Luxury retail has been a hard place to make money lately, and Michael Kors Holdings (CPRI -1.48%) has struggled to regain its footing after the high-growth favorite fell out of fashion among investors. Despite some signs of a potential recovery, Kors stock has recently fallen back toward its lowest levels in years, and shareholders remain fearful about the state of the retail industry.

Coming into Tuesday's fiscal third-quarter financial report, Kors investors didn't expect a turnaround in sales, but they wanted to see profit growth from the key holiday season. Kors didn't entirely disappoint on that front, delivering higher earnings. But falling sales and weak guidance weighed on investor sentiment about the future. Let's take a closer look at Michael Kors and what its results mean for investors going forward.

Michael Kors storefront at Rockefeller Center in New York City.

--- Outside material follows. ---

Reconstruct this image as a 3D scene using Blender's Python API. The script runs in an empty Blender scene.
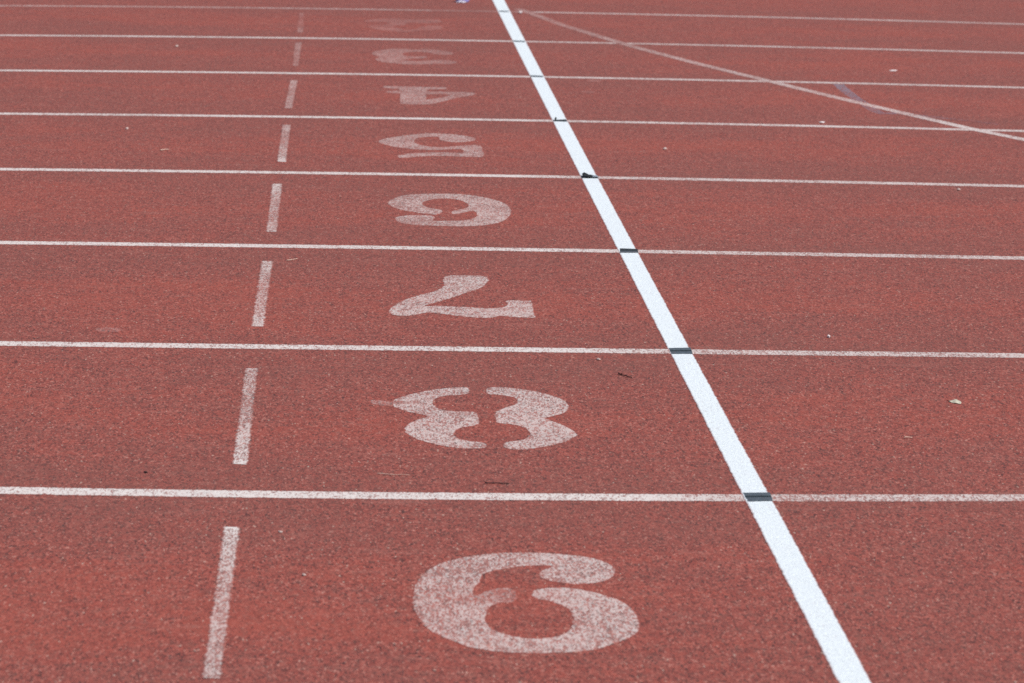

Image source: Michael Kors.

Kors' comps collapse

Michael Kors' fiscal third-quarter results were mixed, but the negative news seemed to outweigh the positive. Total revenue fell 3.2% to $1.35 billion, which was slightly weaker than most investors had expected to see. Net income fell 8% to $271.3 million, but a dramatic reduction in the number of outstanding shares Kors had helped boost its earnings per share to $1.64, topping the consensus forecast by $0.01 per share.

Looking more closely at Kors' report, what stunned some investors was the retailer's decline in comparable store sales. Kors said that comparable sales fell 6.9% during the holiday quarter, which was even worse than what the retailer had reported in the previous quarter. It took 193 net new store openings since the year-ago quarter to push overall retail net sales up by 9%, including the acquisition of previously licensed Chinese and South Korean stores. The strong dollar again weighed on Kors' results, but the downward impact was less than a percentage point both on comps and on revenue growth.

Kors' other segments were even weaker. Net sales from wholesale activity plunged 18%, continuing an adverse trend we've seen in previous quarters. Licensing arrangements produced 23% less revenue for Kors than they did in the year-ago quarter, accelerating on the downside as well.

From a geographical perspective, Kors faced challenges nearly everywhere. In the Americas, revenue fell 7%, with currency effects actually helping the retailer very slightly. European sales were also down 7%, facing a much heavier currency headwind of four percentage points. Asian revenue was up almost 90%, but that was again due to Kors' Chinese and South Korean acquisitions.

CEO John Idol tried to put a positive spin on the results. "We delivered earnings per share results that were in line with our expectations," Idol said, "and we continued to focus on our growth pillars, which are centered on consistently delivering innovative fashion products for our customers and enhancing consumer engagement with the Michael Kors brand worldwide." The CEO also pointed to strong showings for its fall and holiday handbag collections and initiatives elsewhere as encouraging signs for the business in the long run.

What's next for Kors?

Yet the problem is that Kors still faces an uphill battle for now. Idol believes that the difficult conditions that held down comps in North America and Europe "will continue throughout the spring season, as we face reduced traffic trends in shopping malls, currency fluctuation, uncertainty surrounding certain political changes in European countries, and the implementation of our reduced promotional cadence in North America."

Once again, Kors had to cut its guidance for fiscal 2017. For the full year, the company now expects $4.48 billion in sales, with a high single-digit percentage drop in comparable sales for the year. Adjusted earnings of $4.15 to $4.19 per share represents a $0.22 to $0.24 per share drop in guidance compared to Kors' previous forecast, even taking into account the recent reductions in share count that Kors has achieved lately.

For the fiscal fourth quarter in particular, Kors warned of poor conditions. The retailer expects revenue of between $1.035 billion and $1.055 billion, and comps are expected to fall in the low-teens. Adjusted earnings of $0.68 to $0.72 per share are disappointing, and both figures are well below the $1.11 billion in sales and $0.93 per share in earnings that investors had hoped to see.

As a result, Kors saw its stock fall dramatically on the news, dropping more than 7% in pre-market trading following the announcement. Again, Michael Kors investors will have to wait longer before the luxury retailer can demonstrate its ability to mount a stronger turnaround effort.